Friday 26 November 2010

Thomas Kuhn

Kuhn expresses or builds on the idea that participants in different disciplinary matrices will see the world differently by claiming that their worlds are different:
In a sense I am unable to explicate further, the proponents of competing paradigms practice their trades in different worlds. One contains constrained bodies that fall slowly, the other pendulums that repeat their motions again and again. In one, solutions are compounds, in the other mixtures. One is embedded in a flat, the other in a curved, matrix of space. Practicing in different worlds, the two groups of scientists see different things when they look from the same point in the same direction (1962/1970a, 150).(19
Remarks such as these gave some commentators the impression that Kuhn was a strong kind of constructivist, holding that the way the world literally is, depends on accepted scientific theory. Kuhn, however, denied any constructivist import to his remarks on world-change.
The closest Kuhn came to constructivism was to acknowledge a parallel with Kantian idealism.
Paul Hoyningen-Huene (1989/1993), as a result of working with Kuhn, developed a neo-Kantian interpretation of his discussion of perception and world-change.
We may distinguish between the world-in-itself and the ‘world’ of our perceptual and related experiences (the phenomenal world).
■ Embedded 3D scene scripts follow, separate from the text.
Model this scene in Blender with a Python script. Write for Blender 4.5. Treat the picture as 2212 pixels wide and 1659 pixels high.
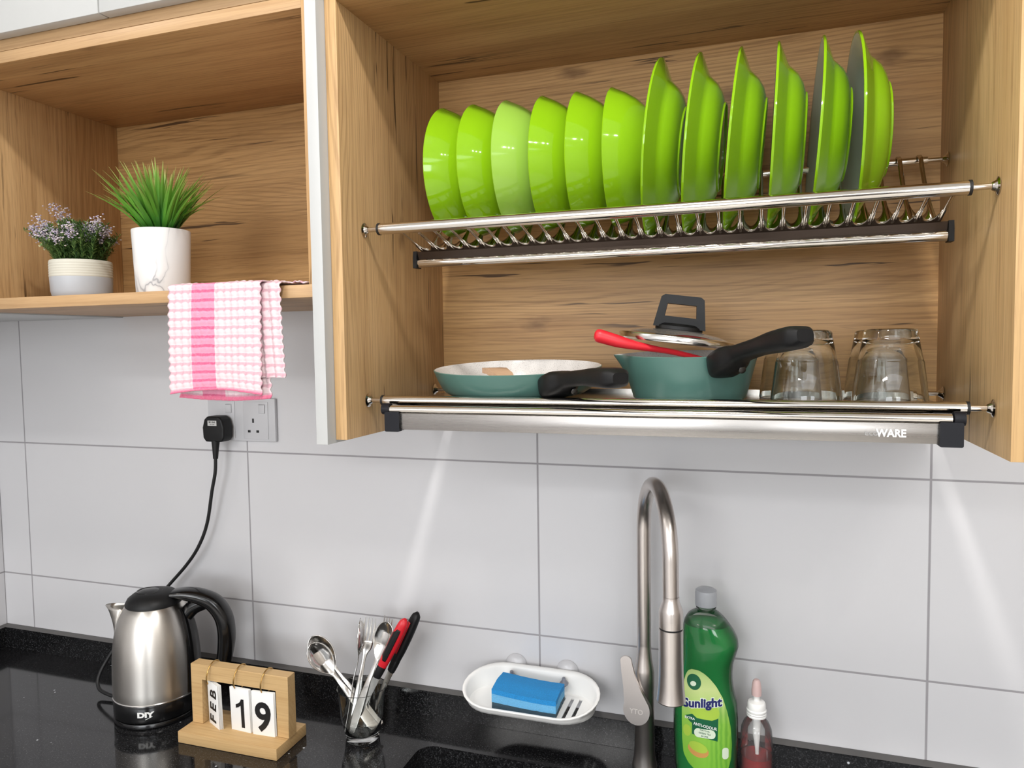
import bpy, bmesh, math, random
from mathutils import Vector, Matrix
random.seed(7)
S = bpy.context.scene
C = S.collection
PI = math.pi
for o in list(bpy.data.objects): bpy.data.objects.remove(o, do_unlink=True)

# ---------------------------------------------------------------- camera
cam_d = bpy.data.cameras.new('camera')
cam_d.sensor_fit = 'HORIZONTAL'; cam_d.sensor_width = 36.0
cam_d.lens = 36.0 * 1575.58 / 2212.0
cam_d.clip_start = 0.05
cam = bpy.data.objects.new('camera', cam_d); C.objects.link(cam)
roll, pitch, yaw = -0.0142, -0.0572, 0.3235
fwd = Vector((-math.sin(yaw)*math.cos(pitch), math.cos(yaw)*math.cos(pitch), math.sin(pitch)))
rgt = Vector((math.cos(yaw), math.sin(yaw), 0)); upv = rgt.cross(fwd)
rr = math.cos(roll)*rgt + math.sin(roll)*upv
uu = -math.sin(roll)*rgt + math.cos(roll)*upv
mw = Matrix((rr, uu, -fwd)).transposed().to_4x4()
mw.translation = Vector((1.5567, -1.1961, 1.5097))
cam.matrix_world = mw
S.camera = cam

# ---------------------------------------------------------------- world, lights, exposure
S.view_settings.view_transform = 'Standard'
S.view_settings.look = 'None'
S.view_settings.gamma = 1.0
S.view_settings.use_curve_mapping = False
S.view_settings.exposure = 0.05
w = bpy.data.worlds.new('world'); S.world = w; w.use_nodes = True
w.node_tree.nodes['Background'].inputs[0].default_value = (0.8, 0.9, 1.0, 1)
w.node_tree.nodes['Background'].inputs[1].default_value = 0.0
S.cycles.use_denoising = True
S.cycles.sample_clamp_indirect = 4.0
S.cycles.caustics_reflective = False

def lamp(name, loc, size, power, col=(1, .93, .85), target=None, shape='DISK', size_y=None, spread=None):
    d = bpy.data.lights.new(name, 'AREA'); d.shape = shape; d.size = size
    if size_y: d.size_y = size_y
    d.energy = power; d.color = col
    if spread: d.spread = spread
    o = bpy.data.objects.new(name, d); C.objects.link(o); o.location = loc
    if target is not None:
        o.rotation_euler = (Vector(target) - Vector(loc)).to_track_quat('-Z', 'Y').to_euler()
    return o
# recessed ceiling downlights over the kitchen aisle and further into the room
lamp('ceiling_downlight', (1.40, -1.0, 2.585), 0.12, 14.0, (1, .97, .93))
lamp('ceiling_downlight', (0.05, -1.10, 2.585), 0.12, 6.0, (1, .97, .93))
for x, y in ((2.36, -1.69), (2.53, -1.60), (2.72, -1.48)):
    lamp('ceiling_spotlight', (x, y, 2.585), 0.05, 2.6, (1, .97, .93))
for x in (0.15, 0.45, 0.75):
    lamp('ceiling_downlight', (x, -3.05, 2.585), 0.34, 8.0, (1, .98, .96))
lamp('ceiling_fill', (1.9, -3.9, 2.59), 3.0, 56.0, (.91, .95, 1), shape='RECTANGLE', size_y=2.2)  # broad overhead fill, added for soft ambient light
# added fill lights at the far wall, to brighten the cabinet interiors
lamp('far_wall_fill', (0.55, -5.36, 1.75), 2.1, 62.0, (.91, .955, 1), target=(0.55, 0, 1.75), shape='RECTANGLE', size_y=1.0)
lamp('far_wall_fill', (3.3, -5.36, 1.75), 1.2, 36.0, (.91, .955, 1), target=(3.3, 0, 1.75), shape='RECTANGLE', size_y=1.0)

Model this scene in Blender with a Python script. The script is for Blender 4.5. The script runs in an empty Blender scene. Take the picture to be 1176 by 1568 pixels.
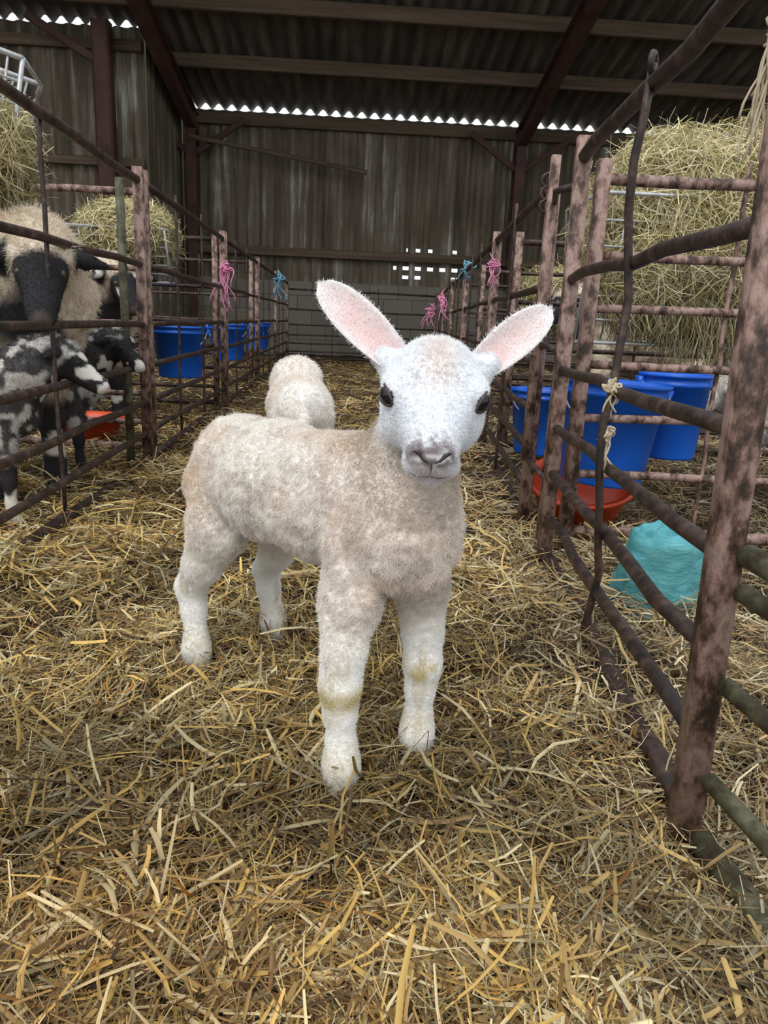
import bpy, math, random
import numpy as np
from mathutils import Vector, Matrix
from mathutils.bvhtree import BVHTree
rng=np.random.default_rng(7); random.seed(7)
scene=bpy.context.scene
COL=scene.collection
try:
    scene.view_settings.view_transform='Standard'
    scene.view_settings.look='None'
except Exception as e: print(e)

# ------------------------------------------------------------------ materials
def new_mat(name):
    m=bpy.data.materials.new(name); m.use_nodes=True
    nt=m.node_tree; b=nt.nodes['Principled BSDF']
    return m,nt,b
def ramp(nt,fac,stops):
    r=nt.nodes.new('ShaderNodeValToRGB')
    el=r.color_ramp.elements
    while len(el)<len(stops): el.new(0.5)
    for e,(p,c) in zip(el,stops): e.position=p; e.color=(*c,1)
    nt.links.new(fac,r.inputs[0]); return r
def noise(nt,scale,detail=6,rough=.6,vec=None):
    n=nt.nodes.new('ShaderNodeTexNoise'); n.inputs['Scale'].default_value=scale
    n.inputs['Detail'].default_value=detail; n.inputs['Roughness'].default_value=rough
    if vec is not None: nt.links.new(vec,n.inputs['Vector'])
    return n
def objco(nt,scale=None):
    t=nt.nodes.new('ShaderNodeTexCoord')
    if scale is None: return t.outputs['Object']
    m=nt.nodes.new('ShaderNodeMapping'); m.inputs['Scale'].default_value=scale
    nt.links.new(t.outputs['Object'],m.inputs['Vector']); return m.outputs[0]
def bump(nt,b,h,strength=.4,dist=.01):
    bn=nt.nodes.new('ShaderNodeBump'); bn.inputs['Strength'].default_value=strength
    bn.inputs['Distance'].default_value=dist
    nt.links.new(h,bn.inputs['Height']); nt.links.new(bn.outputs[0],b.inputs['Normal'])
def noise_mat(name,scale,stops,rough=.6,metal=0,vs=None,bs=.4,bd=.004,detail=8):
    m,nt,b=new_mat(name); co=objco(nt,vs)
    n=noise(nt,scale,detail,.65,co); r=ramp(nt,n.outputs[0],stops)
    nt.links.new(r.outputs[0],b.inputs['Base Color'])
    b.inputs['Roughness'].default_value=rough; b.inputs['Metallic'].default_value=metal
    if bs: bump(nt,b,n.outputs[0],bs,bd)
    return m
def attr_mat(name,rough=.6,trans=0,spec=.3,sss=0):
    m,nt,b=new_mat(name)
    a=nt.nodes.new('ShaderNodeAttribute'); a.attribute_name='Col'
    nt.links.new(a.outputs['Color'],b.inputs['Base Color'])
    b.inputs['Roughness'].default_value=rough
    b.inputs['Specular IOR Level'].default_value=spec
    return m
M_pink=noise_mat('red_oxide_paint',38,[(.38,(.030,.018,.012)),(.445,(.10,.055,.038)),(.50,(.22,.13,.10)),(.58,(.37,.245,.205)),(.68,(.21,.145,.11))],.6,0,(1,1,.6),.8,.003,12)
M_rail=noise_mat('rusty_rail',34,[(.38,(.018,.012,.010)),(.52,(.05,.029,.022)),(.64,(.11,.065,.048)),(.76,(.22,.15,.12))],.5,.15,None,.7,.003,12)
M_green=noise_mat('green_paint_worn',30,[(.38,(.04,.025,.015)),(.48,(.075,.07,.035)),(.6,(.14,.14,.085)),(.7,(.22,.17,.11))],.6,0,None,.7,.003,12)
M_galv=noise_mat('galvanised_wire',30,[(.3,(.35,.36,.36)),(.7,(.65,.66,.66))],.45,.5)
M_beam=noise_mat('oxide_steel_beam',4,[(.3,(.05,.02,.015)),(.7,(.13,.06,.045))],.7)
M_timber=noise_mat('old_timber',3,[(.3,(.08,.055,.035)),(.7,(.21,.15,.10))],.85,0,(.3,6,6))
M_roof=noise_mat('fibre_cement_roof',2.2,[(.3,(.075,.064,.052)),(.5,(.14,.12,.098)),(.7,(.27,.24,.20))],.9,0,(3,.4,1))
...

This corresponds to the Kantian distinction between the noumena and the phenomena.

The important difference between Kant and Kuhn is that Kuhn regards the general form of the phenomena not to be fixed but instead to be changeable.

A shift in paradigm can lead, via the theory-dependence of observation, to a difference in one's experiences of things and thus to a change in one's phenomenal world.

Kuhn likened the change in the phenomenal world to the Gestalt-switch that occurs when one sees the duck-rabbit diagram first as (similar to) a duck then as (similar to) a rabbit, although he himself acknowledged that he was not sure whether the Gestalt case was just an analogy or whether it illustrated some more general truth about the way the mind works that encompasses the scientific case too.